## Aim of the exercise
Extract exactly those lines that lie between the start of the material and the line with "return root", including both boundary lines and no others.

## Data lines
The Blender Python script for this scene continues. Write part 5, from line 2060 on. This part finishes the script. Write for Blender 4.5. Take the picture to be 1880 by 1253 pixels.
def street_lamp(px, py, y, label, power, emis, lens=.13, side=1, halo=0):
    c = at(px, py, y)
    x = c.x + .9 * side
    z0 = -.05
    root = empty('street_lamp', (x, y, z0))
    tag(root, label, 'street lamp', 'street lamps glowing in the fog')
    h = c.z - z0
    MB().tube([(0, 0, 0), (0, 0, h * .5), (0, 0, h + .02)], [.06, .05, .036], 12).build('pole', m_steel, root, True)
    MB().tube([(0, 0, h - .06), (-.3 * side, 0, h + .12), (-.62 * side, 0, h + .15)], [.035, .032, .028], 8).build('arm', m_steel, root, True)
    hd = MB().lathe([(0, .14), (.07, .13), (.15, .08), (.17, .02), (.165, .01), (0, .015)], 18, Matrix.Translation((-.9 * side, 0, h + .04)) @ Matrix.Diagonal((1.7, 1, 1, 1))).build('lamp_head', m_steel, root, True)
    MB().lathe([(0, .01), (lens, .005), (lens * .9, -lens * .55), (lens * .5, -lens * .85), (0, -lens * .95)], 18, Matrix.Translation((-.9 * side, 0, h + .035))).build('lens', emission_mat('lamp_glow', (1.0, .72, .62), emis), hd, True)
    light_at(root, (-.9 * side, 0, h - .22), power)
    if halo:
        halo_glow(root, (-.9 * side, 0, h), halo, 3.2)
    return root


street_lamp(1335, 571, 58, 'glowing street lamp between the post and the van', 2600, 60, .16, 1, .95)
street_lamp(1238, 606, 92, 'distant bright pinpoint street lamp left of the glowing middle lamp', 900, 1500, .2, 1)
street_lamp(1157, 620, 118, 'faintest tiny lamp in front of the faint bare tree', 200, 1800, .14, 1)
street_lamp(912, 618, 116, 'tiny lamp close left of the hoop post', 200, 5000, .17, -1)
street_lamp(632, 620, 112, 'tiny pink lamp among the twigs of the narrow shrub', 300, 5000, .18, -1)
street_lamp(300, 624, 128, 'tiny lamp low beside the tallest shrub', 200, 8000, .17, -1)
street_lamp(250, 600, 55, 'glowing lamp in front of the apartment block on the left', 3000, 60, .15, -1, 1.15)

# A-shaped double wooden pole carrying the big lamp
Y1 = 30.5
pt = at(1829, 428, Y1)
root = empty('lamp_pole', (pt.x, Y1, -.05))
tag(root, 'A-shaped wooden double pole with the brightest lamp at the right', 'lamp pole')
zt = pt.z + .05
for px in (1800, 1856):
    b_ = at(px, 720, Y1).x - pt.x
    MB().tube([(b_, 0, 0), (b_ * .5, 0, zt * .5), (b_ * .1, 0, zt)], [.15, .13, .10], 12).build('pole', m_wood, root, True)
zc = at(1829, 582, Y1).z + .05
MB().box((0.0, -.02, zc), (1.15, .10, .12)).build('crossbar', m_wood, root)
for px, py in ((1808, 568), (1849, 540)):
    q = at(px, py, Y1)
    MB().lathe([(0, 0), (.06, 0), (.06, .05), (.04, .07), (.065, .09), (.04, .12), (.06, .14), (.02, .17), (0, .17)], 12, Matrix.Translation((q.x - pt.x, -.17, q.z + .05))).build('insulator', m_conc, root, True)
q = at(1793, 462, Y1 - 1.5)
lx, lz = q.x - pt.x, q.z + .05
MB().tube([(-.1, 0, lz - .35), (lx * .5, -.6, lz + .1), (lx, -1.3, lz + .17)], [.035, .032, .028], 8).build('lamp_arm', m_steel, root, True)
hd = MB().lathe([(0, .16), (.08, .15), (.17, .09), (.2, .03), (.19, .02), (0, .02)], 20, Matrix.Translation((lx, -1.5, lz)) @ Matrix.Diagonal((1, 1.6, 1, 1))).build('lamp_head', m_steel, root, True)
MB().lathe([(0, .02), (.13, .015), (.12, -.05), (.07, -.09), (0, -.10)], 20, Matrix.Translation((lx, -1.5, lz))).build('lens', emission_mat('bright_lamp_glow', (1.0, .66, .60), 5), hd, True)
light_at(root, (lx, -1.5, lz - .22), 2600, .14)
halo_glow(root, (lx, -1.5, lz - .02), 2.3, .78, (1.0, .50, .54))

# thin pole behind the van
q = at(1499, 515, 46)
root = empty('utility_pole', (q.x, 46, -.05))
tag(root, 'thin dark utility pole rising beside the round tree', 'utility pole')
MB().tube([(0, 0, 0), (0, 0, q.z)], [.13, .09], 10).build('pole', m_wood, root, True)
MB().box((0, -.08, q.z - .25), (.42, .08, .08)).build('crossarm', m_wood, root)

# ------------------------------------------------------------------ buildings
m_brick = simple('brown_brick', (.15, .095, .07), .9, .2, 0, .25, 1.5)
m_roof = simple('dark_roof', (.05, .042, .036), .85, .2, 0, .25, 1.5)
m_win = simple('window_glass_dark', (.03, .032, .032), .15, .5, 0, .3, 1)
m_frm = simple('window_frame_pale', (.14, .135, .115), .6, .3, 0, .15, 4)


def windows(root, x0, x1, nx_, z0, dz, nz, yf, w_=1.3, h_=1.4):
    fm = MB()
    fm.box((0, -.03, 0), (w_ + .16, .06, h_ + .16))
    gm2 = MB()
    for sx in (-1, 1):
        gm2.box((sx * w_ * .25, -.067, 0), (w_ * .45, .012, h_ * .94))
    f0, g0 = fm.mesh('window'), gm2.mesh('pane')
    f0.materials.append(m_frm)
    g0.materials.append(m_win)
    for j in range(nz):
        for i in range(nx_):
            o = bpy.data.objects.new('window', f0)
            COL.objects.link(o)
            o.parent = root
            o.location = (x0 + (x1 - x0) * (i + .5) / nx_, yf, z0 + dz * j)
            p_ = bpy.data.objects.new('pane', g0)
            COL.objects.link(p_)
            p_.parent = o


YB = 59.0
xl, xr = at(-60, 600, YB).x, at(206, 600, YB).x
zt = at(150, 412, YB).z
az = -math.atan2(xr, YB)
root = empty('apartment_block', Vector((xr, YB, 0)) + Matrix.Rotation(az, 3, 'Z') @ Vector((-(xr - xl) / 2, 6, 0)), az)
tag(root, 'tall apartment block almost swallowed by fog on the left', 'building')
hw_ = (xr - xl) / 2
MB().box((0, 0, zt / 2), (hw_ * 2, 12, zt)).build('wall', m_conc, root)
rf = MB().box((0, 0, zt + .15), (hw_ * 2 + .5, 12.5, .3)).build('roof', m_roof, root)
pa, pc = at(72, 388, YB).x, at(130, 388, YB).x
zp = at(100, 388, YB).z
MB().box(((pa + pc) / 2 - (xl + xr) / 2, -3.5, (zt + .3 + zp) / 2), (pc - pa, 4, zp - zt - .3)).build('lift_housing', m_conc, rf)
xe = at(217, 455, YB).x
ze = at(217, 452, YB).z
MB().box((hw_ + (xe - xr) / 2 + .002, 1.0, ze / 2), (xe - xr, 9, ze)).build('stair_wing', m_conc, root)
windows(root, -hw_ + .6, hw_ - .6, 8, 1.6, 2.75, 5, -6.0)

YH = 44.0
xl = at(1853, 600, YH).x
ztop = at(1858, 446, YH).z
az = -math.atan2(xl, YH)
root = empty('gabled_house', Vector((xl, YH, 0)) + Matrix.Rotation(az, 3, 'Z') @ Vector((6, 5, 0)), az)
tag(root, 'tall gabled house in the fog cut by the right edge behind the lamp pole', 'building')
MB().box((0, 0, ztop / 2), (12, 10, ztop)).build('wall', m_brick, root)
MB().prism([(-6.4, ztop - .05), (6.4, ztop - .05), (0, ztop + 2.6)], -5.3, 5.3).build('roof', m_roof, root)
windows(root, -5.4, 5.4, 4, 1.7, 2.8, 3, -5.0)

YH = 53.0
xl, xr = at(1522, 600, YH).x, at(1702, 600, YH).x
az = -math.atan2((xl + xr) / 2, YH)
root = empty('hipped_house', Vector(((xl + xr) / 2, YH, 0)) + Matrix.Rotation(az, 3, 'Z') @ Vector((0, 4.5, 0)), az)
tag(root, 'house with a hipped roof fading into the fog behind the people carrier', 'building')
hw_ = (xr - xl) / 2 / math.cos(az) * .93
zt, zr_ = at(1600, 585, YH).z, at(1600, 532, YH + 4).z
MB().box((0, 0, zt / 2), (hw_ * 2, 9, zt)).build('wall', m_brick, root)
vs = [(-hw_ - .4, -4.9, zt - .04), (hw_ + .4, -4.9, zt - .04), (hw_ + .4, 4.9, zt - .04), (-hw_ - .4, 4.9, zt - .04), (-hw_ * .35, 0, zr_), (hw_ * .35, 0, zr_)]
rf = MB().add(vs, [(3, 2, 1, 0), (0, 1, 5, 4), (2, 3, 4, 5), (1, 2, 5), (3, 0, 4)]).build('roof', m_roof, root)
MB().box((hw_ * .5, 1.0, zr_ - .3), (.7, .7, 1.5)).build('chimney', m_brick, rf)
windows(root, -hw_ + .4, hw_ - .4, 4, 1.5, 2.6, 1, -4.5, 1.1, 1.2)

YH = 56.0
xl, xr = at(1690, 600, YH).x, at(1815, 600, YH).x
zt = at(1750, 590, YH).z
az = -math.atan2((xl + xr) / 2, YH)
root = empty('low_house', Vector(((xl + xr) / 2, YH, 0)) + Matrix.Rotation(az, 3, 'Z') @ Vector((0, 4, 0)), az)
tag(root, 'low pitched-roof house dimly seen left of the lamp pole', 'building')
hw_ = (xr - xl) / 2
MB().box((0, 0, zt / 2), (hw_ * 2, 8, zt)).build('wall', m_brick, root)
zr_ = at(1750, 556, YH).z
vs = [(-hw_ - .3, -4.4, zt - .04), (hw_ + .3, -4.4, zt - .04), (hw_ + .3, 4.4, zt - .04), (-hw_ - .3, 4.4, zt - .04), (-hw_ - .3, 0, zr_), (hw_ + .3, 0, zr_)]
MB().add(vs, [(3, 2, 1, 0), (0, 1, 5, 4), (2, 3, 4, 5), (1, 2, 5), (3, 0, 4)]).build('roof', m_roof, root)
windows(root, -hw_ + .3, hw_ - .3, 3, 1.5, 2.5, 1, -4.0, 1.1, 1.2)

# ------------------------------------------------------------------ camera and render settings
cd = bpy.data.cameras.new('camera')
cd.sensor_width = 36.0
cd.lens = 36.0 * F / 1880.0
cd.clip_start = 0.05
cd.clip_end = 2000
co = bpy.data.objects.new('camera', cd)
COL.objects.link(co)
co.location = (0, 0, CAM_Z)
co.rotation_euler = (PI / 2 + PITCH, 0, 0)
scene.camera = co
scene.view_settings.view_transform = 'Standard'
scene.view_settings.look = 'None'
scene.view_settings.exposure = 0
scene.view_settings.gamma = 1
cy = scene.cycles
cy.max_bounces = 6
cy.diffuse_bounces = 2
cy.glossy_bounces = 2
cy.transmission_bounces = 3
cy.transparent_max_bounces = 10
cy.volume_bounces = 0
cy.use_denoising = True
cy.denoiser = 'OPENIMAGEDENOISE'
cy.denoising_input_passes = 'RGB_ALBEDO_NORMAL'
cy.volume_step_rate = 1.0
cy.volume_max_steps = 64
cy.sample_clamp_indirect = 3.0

## The solution
The Blender Python script for this scene continues. Write part 5, from line 2060 on. This part finishes the script. Write for Blender 4.5. Take the picture to be 1880 by 1253 pixels.
def street_lamp(px, py, y, label, power, emis, lens=.13, side=1, halo=0):
    c = at(px, py, y)
    x = c.x + .9 * side
    z0 = -.05
    root = empty('street_lamp', (x, y, z0))
    tag(root, label, 'street lamp', 'street lamps glowing in the fog')
    h = c.z - z0
    MB().tube([(0, 0, 0), (0, 0, h * .5), (0, 0, h + .02)], [.06, .05, .036], 12).build('pole', m_steel, root, True)
    MB().tube([(0, 0, h - .06), (-.3 * side, 0, h + .12), (-.62 * side, 0, h + .15)], [.035, .032, .028], 8).build('arm', m_steel, root, True)
    hd = MB().lathe([(0, .14), (.07, .13), (.15, .08), (.17, .02), (.165, .01), (0, .015)], 18, Matrix.Translation((-.9 * side, 0, h + .04)) @ Matrix.Diagonal((1.7, 1, 1, 1))).build('lamp_head', m_steel, root, True)
    MB().lathe([(0, .01), (lens, .005), (lens * .9, -lens * .55), (lens * .5, -lens * .85), (0, -lens * .95)], 18, Matrix.Translation((-.9 * side, 0, h + .035))).build('lens', emission_mat('lamp_glow', (1.0, .72, .62), emis), hd, True)
    light_at(root, (-.9 * side, 0, h - .22), power)
    if halo:
        halo_glow(root, (-.9 * side, 0, h), halo, 3.2)
    return root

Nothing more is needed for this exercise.